Ahora estoy en campaña para vender el teléfono del Führer… Si usted se interesa, fiel amigo lector, puede telefonearme (no a ese número alemán que comienza con 666…); o si conoce a alguien que pueda adquirir esta rara pieza de colección, avíseme… Hay documentos, fotografías, papeles, noticias y crónicas que refrendan la legitimidad del aparato… Está el testimonio del propio Vladimir… Piense que a través de él se decidió parte trascendental del destino de la humanidad… Quizá si levanto el articular a medianoche podré escuchar la voz rotunda y encolerizada del líder supremo del Tercer Reich… Porque las palabras no se diluyen en el éter, como muchos creen, sino que viajan y vuelven, una y otra vez; porque estamos hechos, irremediablemente, de la materia volátil, real y maravillosa de las palabras.

El poeta lo cantó así:

 «Hice un gran ruido y este ruido formó el océano y las olas del océano.
 »Este ruido irá siempre pegado a las olas del mar y las olas del mar irán siempre pegadas a él, como los sellos en las tarjetas postales.

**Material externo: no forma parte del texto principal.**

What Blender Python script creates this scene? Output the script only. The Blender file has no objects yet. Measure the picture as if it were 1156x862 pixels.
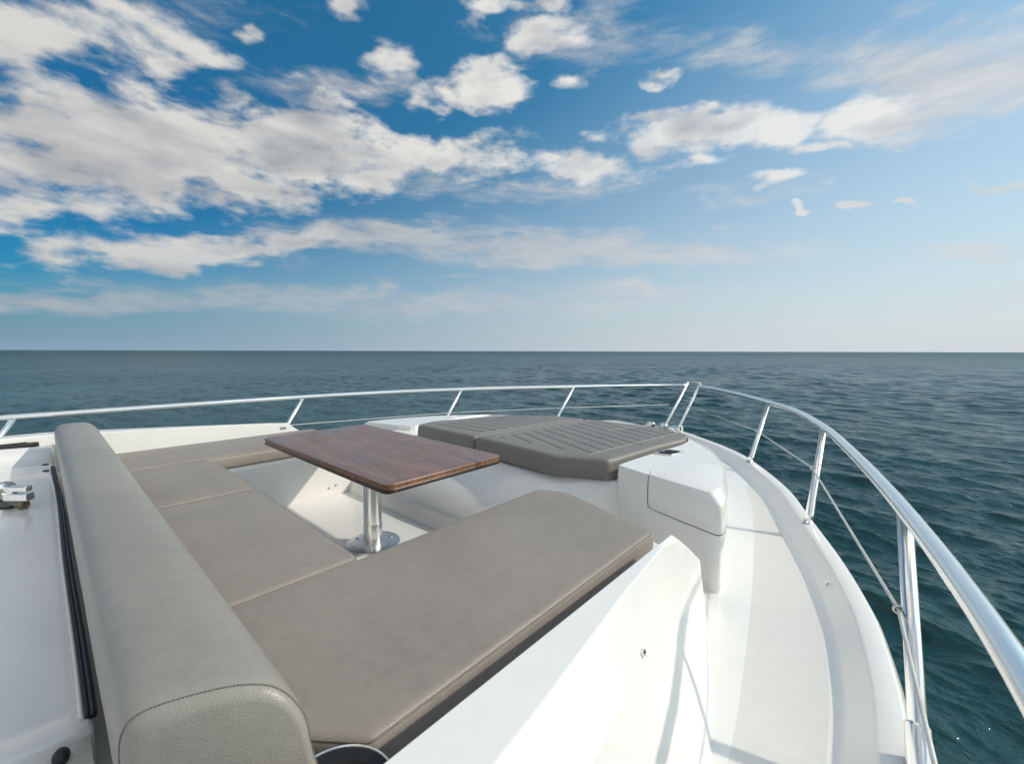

»Después tejí un largo bramante de rayos luminosos para coser los días uno a uno; los días que tienen un oriente legítimo y reconstituido, pero indiscutible.

»Creé la lengua de la boca que los hombres desviaron de su rol, haciéndola aprender a hablar… a ella, ella, la bella nadadora, desviada para siempre de su rol acuático y puramente acariciador.»

 

Pregunto: ¿Qué más necesitamos para dar fe de las aventuras y peripecias vitales del amado poeta, Vicente Huidobro?